Sobre a tutela dos professores, tanto Humberto Marques, de Óbidos, como Gil Nadais, de Águeda, asseguram que a possibilidade de aquela passar para as autarquias está posta de parte. O último acrescenta, no entanto, “para já”. “Pelo menos numa primeira fase isso está fora de causa, o processo já é suficientemente complexo sem isso”, avalia o autarca de Águeda. Humberto Marques diz que seria “contraproducente indispor os professores quando o que mais importa é que eles estejam motivados para se envolverem no projeto”.

Será uma batalha difícil de ganhar. Mário Nogueira, da Fenprof, começa por apontar o “mau exemplo” das atividades extracurriculares. “Há registo de atraso no pagamento dos salários aos professores contratados pelas autarquias, com alguns destes docentes a terem de trabalhar até três meses sem receber. Noutros casos, assistimos ao recurso a empresas privadas para colocação de docentes. E como seria quanto ao exercício da ação disciplinar? As pessoas têm medo que surjam, aqui e ali, critérios de discricionariedade, sobretudo nos concelhos pequenos em que a relação das pessoas é muito próxima”, opõe-se aquele líder sindical, apontando ainda o “número significativo de câmaras que estão em falência técnica”. (...)


Comentário breve
Trata-se, por parte do Ministério da Educação e Ciência (MEC), de querer lavar as mãos sobre as matérias da sua responsabilidade.
Senão, vejamos a situação do encerramento das escolas. Contra a vontade dos municípios e das próprias cartas educativas municipais, o MEC resolve impor unilateralmente a sua decisão de encerrar as escolas.
Parte das câmaras municipais está em situação de falência técnica.

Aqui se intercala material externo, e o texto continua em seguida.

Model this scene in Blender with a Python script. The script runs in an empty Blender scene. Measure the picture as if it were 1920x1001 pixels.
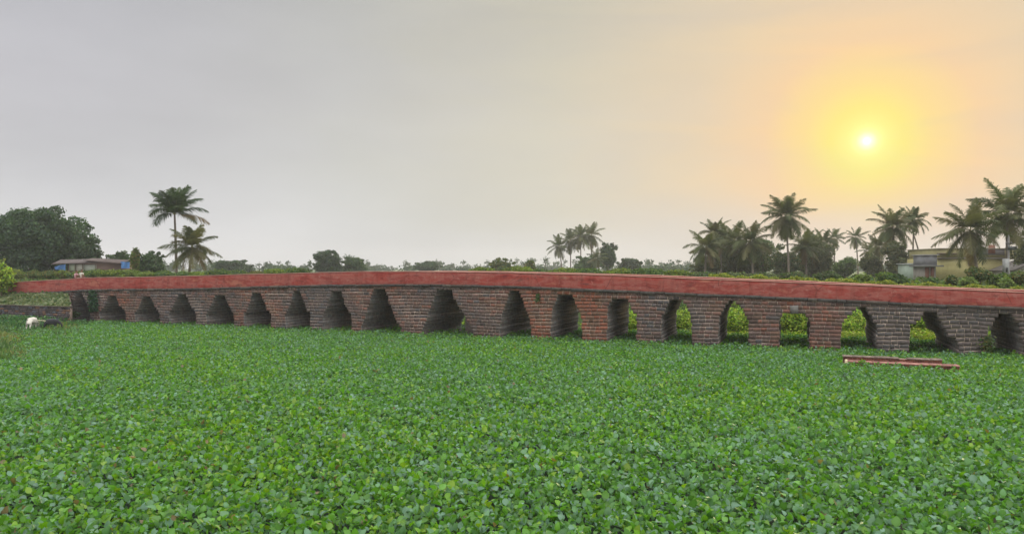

Inclusive, algumas manifestaram intenção de renunciar às atuais competências educativas delegadas por insuficiência de verbas. 
Por fim, e não menos importante, esta situação vai aumentar as desigualdades e as assimetrias com prejuízo para os alunos. 
Questiono, em conclusão, porque motivo o MEC não transfere essas competências para as escolas!?